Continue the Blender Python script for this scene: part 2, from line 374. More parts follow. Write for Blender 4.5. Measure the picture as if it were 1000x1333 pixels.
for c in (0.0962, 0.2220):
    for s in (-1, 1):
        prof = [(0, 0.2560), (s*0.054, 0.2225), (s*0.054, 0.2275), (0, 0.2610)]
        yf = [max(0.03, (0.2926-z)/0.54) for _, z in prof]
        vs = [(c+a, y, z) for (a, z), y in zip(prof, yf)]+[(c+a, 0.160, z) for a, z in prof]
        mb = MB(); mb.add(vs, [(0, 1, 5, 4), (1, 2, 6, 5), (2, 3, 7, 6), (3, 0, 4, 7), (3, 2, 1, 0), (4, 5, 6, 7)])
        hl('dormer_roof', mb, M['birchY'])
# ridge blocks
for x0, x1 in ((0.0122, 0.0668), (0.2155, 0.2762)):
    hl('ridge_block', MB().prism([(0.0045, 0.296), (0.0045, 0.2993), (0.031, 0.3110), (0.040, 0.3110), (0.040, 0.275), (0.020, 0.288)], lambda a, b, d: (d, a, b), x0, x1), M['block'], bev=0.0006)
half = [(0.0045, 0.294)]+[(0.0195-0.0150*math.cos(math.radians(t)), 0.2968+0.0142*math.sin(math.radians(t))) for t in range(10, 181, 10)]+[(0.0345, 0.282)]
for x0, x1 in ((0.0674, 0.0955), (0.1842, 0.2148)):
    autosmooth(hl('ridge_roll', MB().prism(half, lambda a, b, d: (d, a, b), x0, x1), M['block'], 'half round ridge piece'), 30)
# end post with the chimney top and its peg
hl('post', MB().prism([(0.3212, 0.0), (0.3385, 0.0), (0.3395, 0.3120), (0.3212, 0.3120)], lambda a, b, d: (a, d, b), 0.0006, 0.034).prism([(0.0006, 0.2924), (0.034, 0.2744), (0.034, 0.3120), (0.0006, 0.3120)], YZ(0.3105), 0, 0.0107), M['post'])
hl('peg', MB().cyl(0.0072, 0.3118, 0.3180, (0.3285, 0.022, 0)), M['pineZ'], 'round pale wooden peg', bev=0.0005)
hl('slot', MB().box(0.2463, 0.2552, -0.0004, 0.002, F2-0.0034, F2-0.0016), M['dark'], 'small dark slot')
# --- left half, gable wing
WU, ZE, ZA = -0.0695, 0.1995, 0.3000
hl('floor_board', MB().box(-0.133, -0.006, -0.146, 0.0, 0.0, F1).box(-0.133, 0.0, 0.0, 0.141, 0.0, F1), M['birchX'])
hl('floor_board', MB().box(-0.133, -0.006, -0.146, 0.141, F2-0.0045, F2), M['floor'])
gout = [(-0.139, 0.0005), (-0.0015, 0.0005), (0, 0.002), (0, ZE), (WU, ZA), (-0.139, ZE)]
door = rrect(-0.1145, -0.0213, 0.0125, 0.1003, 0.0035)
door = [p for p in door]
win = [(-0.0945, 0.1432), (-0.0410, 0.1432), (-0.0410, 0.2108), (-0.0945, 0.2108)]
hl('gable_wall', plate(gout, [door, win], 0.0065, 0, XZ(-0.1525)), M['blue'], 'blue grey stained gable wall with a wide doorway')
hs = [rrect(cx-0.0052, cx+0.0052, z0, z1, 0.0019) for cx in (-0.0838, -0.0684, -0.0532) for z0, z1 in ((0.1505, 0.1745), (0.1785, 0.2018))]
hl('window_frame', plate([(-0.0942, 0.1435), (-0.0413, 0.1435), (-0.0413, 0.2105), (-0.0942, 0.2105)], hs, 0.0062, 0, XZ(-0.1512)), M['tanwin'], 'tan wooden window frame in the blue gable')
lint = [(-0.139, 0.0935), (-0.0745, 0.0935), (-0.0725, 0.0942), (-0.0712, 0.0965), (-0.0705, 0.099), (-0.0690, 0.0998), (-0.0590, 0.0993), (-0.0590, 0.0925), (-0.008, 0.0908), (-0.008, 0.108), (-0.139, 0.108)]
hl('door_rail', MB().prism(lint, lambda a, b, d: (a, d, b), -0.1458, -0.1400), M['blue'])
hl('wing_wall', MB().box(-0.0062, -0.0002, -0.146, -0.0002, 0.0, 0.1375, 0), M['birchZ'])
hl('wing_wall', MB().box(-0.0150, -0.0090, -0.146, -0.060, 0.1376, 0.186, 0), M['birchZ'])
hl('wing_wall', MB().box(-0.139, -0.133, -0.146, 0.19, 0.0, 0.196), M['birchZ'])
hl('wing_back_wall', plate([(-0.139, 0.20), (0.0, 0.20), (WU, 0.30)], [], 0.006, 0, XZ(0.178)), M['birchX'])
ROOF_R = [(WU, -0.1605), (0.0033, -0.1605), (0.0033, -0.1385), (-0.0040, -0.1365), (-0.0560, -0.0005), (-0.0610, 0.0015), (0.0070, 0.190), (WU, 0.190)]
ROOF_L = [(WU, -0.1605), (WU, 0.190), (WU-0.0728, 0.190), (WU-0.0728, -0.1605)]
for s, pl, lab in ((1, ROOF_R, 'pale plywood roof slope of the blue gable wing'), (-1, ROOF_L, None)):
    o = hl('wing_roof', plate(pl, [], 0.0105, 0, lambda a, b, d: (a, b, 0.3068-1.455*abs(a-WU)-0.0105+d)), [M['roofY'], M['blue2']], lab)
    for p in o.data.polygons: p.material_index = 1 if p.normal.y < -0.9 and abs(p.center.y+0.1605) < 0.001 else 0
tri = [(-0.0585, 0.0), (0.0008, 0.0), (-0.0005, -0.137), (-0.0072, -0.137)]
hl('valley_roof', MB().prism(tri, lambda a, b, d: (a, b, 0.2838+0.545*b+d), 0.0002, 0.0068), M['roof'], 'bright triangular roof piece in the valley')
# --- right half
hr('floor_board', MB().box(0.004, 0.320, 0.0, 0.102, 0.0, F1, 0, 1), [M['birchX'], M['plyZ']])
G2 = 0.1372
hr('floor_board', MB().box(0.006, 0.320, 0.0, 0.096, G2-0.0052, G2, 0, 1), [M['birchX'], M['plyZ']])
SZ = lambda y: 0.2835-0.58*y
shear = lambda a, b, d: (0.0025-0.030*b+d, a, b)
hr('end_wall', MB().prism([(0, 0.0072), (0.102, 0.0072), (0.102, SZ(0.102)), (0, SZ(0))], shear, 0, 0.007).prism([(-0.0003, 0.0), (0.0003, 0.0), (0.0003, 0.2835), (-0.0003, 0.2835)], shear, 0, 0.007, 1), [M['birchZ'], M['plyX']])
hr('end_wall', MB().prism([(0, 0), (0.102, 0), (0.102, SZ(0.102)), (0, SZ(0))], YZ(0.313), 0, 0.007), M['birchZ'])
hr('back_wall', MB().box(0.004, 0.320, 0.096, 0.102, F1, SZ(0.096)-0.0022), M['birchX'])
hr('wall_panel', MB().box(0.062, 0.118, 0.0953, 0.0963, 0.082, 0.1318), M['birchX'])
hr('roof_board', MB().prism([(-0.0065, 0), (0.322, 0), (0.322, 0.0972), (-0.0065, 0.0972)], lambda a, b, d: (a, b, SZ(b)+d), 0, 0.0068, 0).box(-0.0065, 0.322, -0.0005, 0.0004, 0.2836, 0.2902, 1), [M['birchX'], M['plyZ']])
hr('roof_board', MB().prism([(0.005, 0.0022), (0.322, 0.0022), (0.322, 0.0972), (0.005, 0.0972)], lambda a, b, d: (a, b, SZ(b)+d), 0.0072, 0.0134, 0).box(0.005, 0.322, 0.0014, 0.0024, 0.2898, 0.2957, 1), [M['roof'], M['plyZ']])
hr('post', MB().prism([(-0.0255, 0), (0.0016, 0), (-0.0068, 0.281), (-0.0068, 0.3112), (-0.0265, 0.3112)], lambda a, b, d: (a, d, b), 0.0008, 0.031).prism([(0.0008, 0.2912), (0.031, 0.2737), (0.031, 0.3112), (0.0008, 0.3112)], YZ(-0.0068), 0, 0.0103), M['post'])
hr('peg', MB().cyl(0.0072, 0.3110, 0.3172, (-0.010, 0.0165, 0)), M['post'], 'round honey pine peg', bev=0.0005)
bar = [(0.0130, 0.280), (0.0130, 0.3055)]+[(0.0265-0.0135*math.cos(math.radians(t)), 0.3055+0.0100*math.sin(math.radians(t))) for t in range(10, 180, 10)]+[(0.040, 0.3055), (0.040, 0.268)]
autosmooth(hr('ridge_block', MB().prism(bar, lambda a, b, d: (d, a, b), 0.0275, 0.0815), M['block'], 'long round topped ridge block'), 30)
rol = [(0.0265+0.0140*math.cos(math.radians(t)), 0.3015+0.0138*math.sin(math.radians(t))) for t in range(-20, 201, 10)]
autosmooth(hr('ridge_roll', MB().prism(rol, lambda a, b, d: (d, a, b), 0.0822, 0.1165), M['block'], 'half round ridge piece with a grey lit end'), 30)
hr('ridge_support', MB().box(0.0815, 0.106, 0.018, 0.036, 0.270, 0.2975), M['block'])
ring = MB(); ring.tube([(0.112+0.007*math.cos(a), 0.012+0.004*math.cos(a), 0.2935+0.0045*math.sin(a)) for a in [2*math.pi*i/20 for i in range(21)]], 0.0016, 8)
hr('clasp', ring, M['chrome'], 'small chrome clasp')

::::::

Search the data for the word "plate" and copy each line where it appears.

hl('gable_wall', plate(gout, [door, win], 0.0065, 0, XZ(-0.1525)), M['blue'], 'blue grey stained gable wall with a wide doorway')
hl('window_frame', plate([(-0.0942, 0.1435), (-0.0413, 0.1435), (-0.0413, 0.2105), (-0.0942, 0.2105)], hs, 0.0062, 0, XZ(-0.1512)), M['tanwin'], 'tan wooden window frame in the blue gable')
hl('wing_back_wall', plate([(-0.139, 0.20), (0.0, 0.20), (WU, 0.30)], [], 0.006, 0, XZ(0.178)), M['birchX'])
    o = hl('wing_roof', plate(pl, [], 0.0105, 0, lambda a, b, d: (a, b, 0.3068-1.455*abs(a-WU)-0.0105+d)), [M['roofY'], M['blue2']], lab)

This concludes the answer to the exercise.